> **Exercise instructions**
Don't include pictures. Quote the lines below from the first through the line that contains "scene.render.resolution_x = 1024;".

> **Raw data**
══════════════════════════════
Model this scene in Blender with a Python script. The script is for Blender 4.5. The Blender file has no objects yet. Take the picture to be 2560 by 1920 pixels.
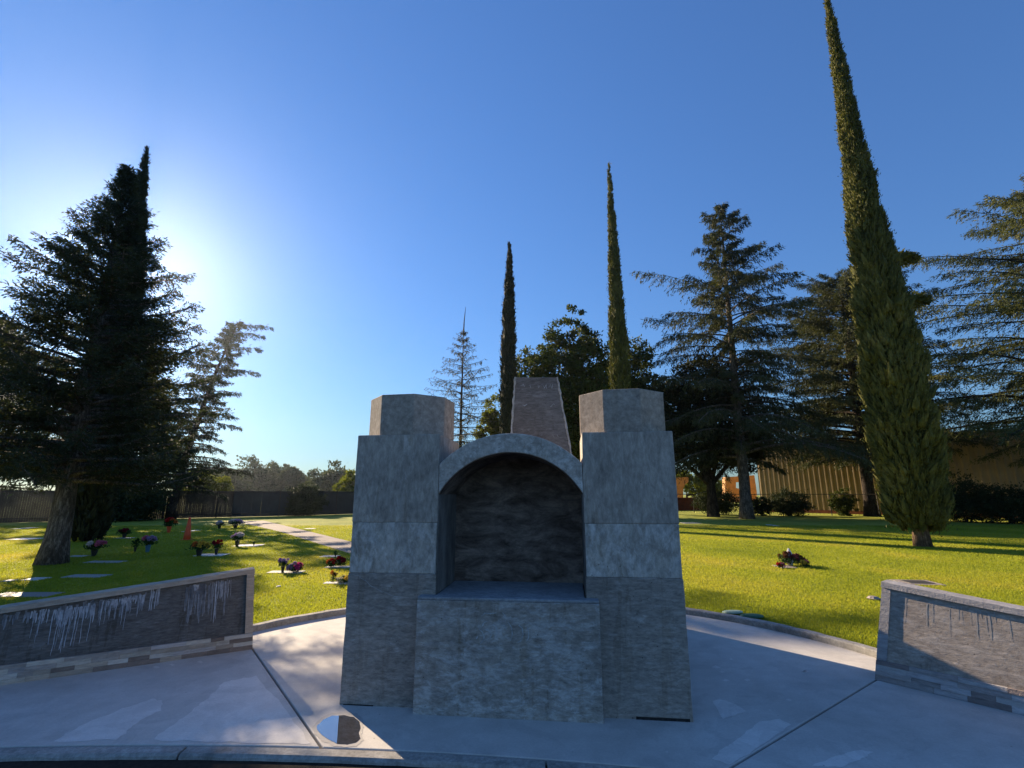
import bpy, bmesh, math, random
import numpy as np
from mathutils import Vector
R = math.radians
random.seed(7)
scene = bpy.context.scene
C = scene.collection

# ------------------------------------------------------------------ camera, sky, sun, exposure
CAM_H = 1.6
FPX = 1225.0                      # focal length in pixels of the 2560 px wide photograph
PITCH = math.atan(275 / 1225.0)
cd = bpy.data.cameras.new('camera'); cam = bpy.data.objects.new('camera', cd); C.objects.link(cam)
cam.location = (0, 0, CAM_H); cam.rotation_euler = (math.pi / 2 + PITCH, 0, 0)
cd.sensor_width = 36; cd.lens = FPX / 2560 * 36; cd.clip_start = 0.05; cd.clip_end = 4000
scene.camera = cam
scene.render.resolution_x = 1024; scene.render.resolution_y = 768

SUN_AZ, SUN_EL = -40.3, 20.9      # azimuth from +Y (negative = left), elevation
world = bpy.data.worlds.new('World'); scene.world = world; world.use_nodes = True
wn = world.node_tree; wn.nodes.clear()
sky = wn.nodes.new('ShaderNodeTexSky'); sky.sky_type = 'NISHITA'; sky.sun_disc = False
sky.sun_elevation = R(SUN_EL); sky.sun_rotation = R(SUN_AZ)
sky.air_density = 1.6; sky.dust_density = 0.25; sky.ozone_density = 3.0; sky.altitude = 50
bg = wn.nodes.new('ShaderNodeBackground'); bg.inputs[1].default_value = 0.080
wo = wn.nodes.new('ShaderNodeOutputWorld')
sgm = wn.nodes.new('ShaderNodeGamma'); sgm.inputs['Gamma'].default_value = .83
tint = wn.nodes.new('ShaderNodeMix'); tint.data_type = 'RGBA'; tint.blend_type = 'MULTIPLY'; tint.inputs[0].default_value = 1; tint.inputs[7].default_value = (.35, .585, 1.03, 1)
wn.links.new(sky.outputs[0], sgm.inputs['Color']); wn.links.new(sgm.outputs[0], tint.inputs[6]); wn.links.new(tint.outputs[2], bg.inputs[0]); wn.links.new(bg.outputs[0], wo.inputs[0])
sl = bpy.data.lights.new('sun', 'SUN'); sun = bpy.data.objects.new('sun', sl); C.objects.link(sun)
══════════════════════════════
> **Finished exercise**
Model this scene in Blender with a Python script. The script is for Blender 4.5. The Blender file has no objects yet. Take the picture to be 2560 by 1920 pixels.
import bpy, bmesh, math, random
import numpy as np
from mathutils import Vector
R = math.radians
random.seed(7)
scene = bpy.context.scene
C = scene.collection

# ------------------------------------------------------------------ camera, sky, sun, exposure
CAM_H = 1.6
FPX = 1225.0                      # focal length in pixels of the 2560 px wide photograph
PITCH = math.atan(275 / 1225.0)
cd = bpy.data.cameras.new('camera'); cam = bpy.data.objects.new('camera', cd); C.objects.link(cam)
cam.location = (0, 0, CAM_H); cam.rotation_euler = (math.pi / 2 + PITCH, 0, 0)
cd.sensor_width = 36; cd.lens = FPX / 2560 * 36; cd.clip_start = 0.05; cd.clip_end = 4000
scene.camera = cam
scene.render.resolution_x = 1024; scene.render.resolution_y = 768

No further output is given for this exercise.